#### Data supplied ####

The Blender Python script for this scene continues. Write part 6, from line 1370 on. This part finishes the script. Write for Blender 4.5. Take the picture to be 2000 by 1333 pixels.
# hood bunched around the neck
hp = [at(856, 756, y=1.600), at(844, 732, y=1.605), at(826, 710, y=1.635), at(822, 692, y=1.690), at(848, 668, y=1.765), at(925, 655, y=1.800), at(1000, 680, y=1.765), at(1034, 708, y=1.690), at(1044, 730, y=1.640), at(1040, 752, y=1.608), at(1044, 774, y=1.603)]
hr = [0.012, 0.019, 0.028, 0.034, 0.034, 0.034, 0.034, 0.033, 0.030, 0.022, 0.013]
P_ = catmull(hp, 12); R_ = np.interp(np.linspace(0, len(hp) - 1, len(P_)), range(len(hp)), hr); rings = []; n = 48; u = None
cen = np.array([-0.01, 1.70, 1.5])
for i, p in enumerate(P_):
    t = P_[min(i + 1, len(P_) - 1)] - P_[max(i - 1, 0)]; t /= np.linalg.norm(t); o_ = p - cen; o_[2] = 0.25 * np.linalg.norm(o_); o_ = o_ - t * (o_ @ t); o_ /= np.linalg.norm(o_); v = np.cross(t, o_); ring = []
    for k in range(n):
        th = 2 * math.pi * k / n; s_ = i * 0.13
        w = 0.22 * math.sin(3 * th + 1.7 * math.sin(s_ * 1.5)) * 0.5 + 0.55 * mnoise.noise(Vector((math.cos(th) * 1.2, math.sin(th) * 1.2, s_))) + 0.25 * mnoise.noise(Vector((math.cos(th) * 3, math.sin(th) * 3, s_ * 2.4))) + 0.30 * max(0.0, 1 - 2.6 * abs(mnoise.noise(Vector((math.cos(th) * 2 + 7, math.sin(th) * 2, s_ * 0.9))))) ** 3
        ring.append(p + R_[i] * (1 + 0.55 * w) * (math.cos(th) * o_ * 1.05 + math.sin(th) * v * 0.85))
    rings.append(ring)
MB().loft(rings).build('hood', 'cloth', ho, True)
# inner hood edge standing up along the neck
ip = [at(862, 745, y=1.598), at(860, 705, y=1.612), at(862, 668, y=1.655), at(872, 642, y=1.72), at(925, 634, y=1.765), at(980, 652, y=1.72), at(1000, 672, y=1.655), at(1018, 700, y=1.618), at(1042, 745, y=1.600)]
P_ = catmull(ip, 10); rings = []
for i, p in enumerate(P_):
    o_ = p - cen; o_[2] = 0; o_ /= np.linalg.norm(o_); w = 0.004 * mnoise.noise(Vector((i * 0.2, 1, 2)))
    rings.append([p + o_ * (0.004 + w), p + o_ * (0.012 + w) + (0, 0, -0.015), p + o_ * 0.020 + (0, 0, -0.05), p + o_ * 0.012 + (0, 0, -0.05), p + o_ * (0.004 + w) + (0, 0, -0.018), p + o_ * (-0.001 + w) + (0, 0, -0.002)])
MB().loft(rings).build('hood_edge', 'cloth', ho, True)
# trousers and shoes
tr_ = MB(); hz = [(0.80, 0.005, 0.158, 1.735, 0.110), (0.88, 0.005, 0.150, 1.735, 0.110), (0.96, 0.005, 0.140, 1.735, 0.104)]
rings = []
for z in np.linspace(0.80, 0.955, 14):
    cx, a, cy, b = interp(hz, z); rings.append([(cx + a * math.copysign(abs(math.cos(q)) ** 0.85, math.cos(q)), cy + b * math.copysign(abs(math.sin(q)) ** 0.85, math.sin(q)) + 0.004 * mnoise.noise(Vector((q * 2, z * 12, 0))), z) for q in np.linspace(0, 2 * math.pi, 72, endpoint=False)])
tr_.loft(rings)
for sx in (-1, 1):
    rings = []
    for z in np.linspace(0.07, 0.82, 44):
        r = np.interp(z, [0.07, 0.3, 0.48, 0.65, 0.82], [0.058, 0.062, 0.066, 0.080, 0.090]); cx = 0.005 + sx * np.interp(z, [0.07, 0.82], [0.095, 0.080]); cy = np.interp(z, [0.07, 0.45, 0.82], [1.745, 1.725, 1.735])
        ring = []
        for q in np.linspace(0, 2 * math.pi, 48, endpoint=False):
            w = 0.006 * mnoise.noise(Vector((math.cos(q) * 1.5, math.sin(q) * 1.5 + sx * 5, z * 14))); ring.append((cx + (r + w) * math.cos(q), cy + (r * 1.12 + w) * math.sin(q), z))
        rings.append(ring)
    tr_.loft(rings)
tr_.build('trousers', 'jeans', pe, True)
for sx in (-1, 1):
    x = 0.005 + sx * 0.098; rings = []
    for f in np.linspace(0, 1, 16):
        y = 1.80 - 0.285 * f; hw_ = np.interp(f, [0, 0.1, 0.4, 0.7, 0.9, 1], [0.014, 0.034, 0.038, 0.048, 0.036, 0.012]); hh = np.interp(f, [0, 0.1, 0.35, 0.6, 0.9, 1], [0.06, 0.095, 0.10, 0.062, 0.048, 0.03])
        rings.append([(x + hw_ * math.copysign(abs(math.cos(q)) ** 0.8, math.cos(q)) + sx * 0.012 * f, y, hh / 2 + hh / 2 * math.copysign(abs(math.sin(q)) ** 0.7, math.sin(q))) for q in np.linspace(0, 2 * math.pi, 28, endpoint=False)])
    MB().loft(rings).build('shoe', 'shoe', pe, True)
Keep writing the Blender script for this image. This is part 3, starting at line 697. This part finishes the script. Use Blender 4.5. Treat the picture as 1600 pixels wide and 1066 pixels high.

####

The task => Repeat the preceding lines exactly, please, every one of them.

Exercise output =>
The Blender Python script for this scene continues. Write part 6, from line 1370 on. This part finishes the script. Write for Blender 4.5. Take the picture to be 2000 by 1333 pixels.
# hood bunched around the neck
hp = [at(856, 756, y=1.600), at(844, 732, y=1.605), at(826, 710, y=1.635), at(822, 692, y=1.690), at(848, 668, y=1.765), at(925, 655, y=1.800), at(1000, 680, y=1.765), at(1034, 708, y=1.690), at(1044, 730, y=1.640), at(1040, 752, y=1.608), at(1044, 774, y=1.603)]
hr = [0.012, 0.019, 0.028, 0.034, 0.034, 0.034, 0.034, 0.033, 0.030, 0.022, 0.013]
P_ = catmull(hp, 12); R_ = np.interp(np.linspace(0, len(hp) - 1, len(P_)), range(len(hp)), hr); rings = []; n = 48; u = None
cen = np.array([-0.01, 1.70, 1.5])
for i, p in enumerate(P_):
    t = P_[min(i + 1, len(P_) - 1)] - P_[max(i - 1, 0)]; t /= np.linalg.norm(t); o_ = p - cen; o_[2] = 0.25 * np.linalg.norm(o_); o_ = o_ - t * (o_ @ t); o_ /= np.linalg.norm(o_); v = np.cross(t, o_); ring = []
    for k in range(n):
        th = 2 * math.pi * k / n; s_ = i * 0.13
        w = 0.22 * math.sin(3 * th + 1.7 * math.sin(s_ * 1.5)) * 0.5 + 0.55 * mnoise.noise(Vector((math.cos(th) * 1.2, math.sin(th) * 1.2, s_))) + 0.25 * mnoise.noise(Vector((math.cos(th) * 3, math.sin(th) * 3, s_ * 2.4))) + 0.30 * max(0.0, 1 - 2.6 * abs(mnoise.noise(Vector((math.cos(th) * 2 + 7, math.sin(th) * 2, s_ * 0.9))))) ** 3
        ring.append(p + R_[i] * (1 + 0.55 * w) * (math.cos(th) * o_ * 1.05 + math.sin(th) * v * 0.85))
    rings.append(ring)
MB().loft(rings).build('hood', 'cloth', ho, True)
# inner hood edge standing up along the neck
ip = [at(862, 745, y=1.598), at(860, 705, y=1.612), at(862, 668, y=1.655), at(872, 642, y=1.72), at(925, 634, y=1.765), at(980, 652, y=1.72), at(1000, 672, y=1.655), at(1018, 700, y=1.618), at(1042, 745, y=1.600)]
P_ = catmull(ip, 10); rings = []
for i, p in enumerate(P_):
    o_ = p - cen; o_[2] = 0; o_ /= np.linalg.norm(o_); w = 0.004 * mnoise.noise(Vector((i * 0.2, 1, 2)))
    rings.append([p + o_ * (0.004 + w), p + o_ * (0.012 + w) + (0, 0, -0.015), p + o_ * 0.020 + (0, 0, -0.05), p + o_ * 0.012 + (0, 0, -0.05), p + o_ * (0.004 + w) + (0, 0, -0.018), p + o_ * (-0.001 + w) + (0, 0, -0.002)])
MB().loft(rings).build('hood_edge', 'cloth', ho, True)
# trousers and shoes
tr_ = MB(); hz = [(0.80, 0.005, 0.158, 1.735, 0.110), (0.88, 0.005, 0.150, 1.735, 0.110), (0.96, 0.005, 0.140, 1.735, 0.104)]
rings = []
for z in np.linspace(0.80, 0.955, 14):
    cx, a, cy, b = interp(hz, z); rings.append([(cx + a * math.copysign(abs(math.cos(q)) ** 0.85, math.cos(q)), cy + b * math.copysign(abs(math.sin(q)) ** 0.85, math.sin(q)) + 0.004 * mnoise.noise(Vector((q * 2, z * 12, 0))), z) for q in np.linspace(0, 2 * math.pi, 72, endpoint=False)])
tr_.loft(rings)
for sx in (-1, 1):
    rings = []
    for z in np.linspace(0.07, 0.82, 44):
        r = np.interp(z, [0.07, 0.3, 0.48, 0.65, 0.82], [0.058, 0.062, 0.066, 0.080, 0.090]); cx = 0.005 + sx * np.interp(z, [0.07, 0.82], [0.095, 0.080]); cy = np.interp(z, [0.07, 0.45, 0.82], [1.745, 1.725, 1.735])
        ring = []
        for q in np.linspace(0, 2 * math.pi, 48, endpoint=False):
            w = 0.006 * mnoise.noise(Vector((math.cos(q) * 1.5, math.sin(q) * 1.5 + sx * 5, z * 14))); ring.append((cx + (r + w) * math.cos(q), cy + (r * 1.12 + w) * math.sin(q), z))
        rings.append(ring)
    tr_.loft(rings)
tr_.build('trousers', 'jeans', pe, True)
for sx in (-1, 1):
    x = 0.005 + sx * 0.098; rings = []
    for f in np.linspace(0, 1, 16):
        y = 1.80 - 0.285 * f; hw_ = np.interp(f, [0, 0.1, 0.4, 0.7, 0.9, 1], [0.014, 0.034, 0.038, 0.048, 0.036, 0.012]); hh = np.interp(f, [0, 0.1, 0.35, 0.6, 0.9, 1], [0.06, 0.095, 0.10, 0.062, 0.048, 0.03])
        rings.append([(x + hw_ * math.copysign(abs(math.cos(q)) ** 0.8, math.cos(q)) + sx * 0.012 * f, y, hh / 2 + hh / 2 * math.copysign(abs(math.sin(q)) ** 0.7, math.sin(q))) for q in np.linspace(0, 2 * math.pi, 28, endpoint=False)])
    MB().loft(rings).build('shoe', 'shoe', pe, True)
Keep writing the Blender script for this image. This is part 3, starting at line 697. This part finishes the script. Use Blender 4.5. Treat the picture as 1600 pixels wide and 1066 pixels high.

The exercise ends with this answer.